Repentance presupposes a sinful and backslidden life, but the blessing of sanctification is for the soul that is in a justified condition and walking in the clear light with a joyous sense of acceptance with God. There can be a profound conviction over the presence of inbred sin, with intense yearning for its removal, but this is not repentance.

Christ distinctly said that he had not come to call the righteous, but sinners, to repentance. But he did not say that he did not have a call for believers. On the contrary, the Bible says that “God has called us to holiness.” Any one who reads the Epistles will recognize this call running throughout them all. And we confess to astonishment that men who are quick to see the call to repentance fail to observe the distinct call to holiness. Sinners are not called to holiness, but to repentance; and Christians are not called to repentance, but to holiness. God “commands” sinners everywhere to repent, but he “beseeches” his people to present themselves upon the altar as a living sacrifice, holy and acceptable unto him.

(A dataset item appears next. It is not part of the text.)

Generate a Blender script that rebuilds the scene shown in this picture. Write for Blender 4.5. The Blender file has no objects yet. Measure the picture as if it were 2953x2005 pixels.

Would that Christians everywhere that have not the blessing spoken of in this volume would put themselves under full salvation preaching. Soon inbred sin, or the plague of the heart, would be revealed, and deep conviction would take place. Prayer, consecration, and faith would swiftly follow. Then would come the baptism of fire purifying the heart, and the delightful witness of the Holy Ghost to the work. Knowledge of the work at once would fill the mind, joy overflow the heart, and the life, settled and grounded upon Christ, enter upon a restful experience that language cannot satisfactorily describe.

As we know what blessedness the death of the “old man” or sanctification is to the individual, and what power and glory and victory it means to the Church, we cannot but breathe the prayer of the Psalmist: “O that the salvation of Israel were come out of Zion! when the Lord bringeth back the captivity of his people, Jacob shall rejoice, and Israel shall be glad.”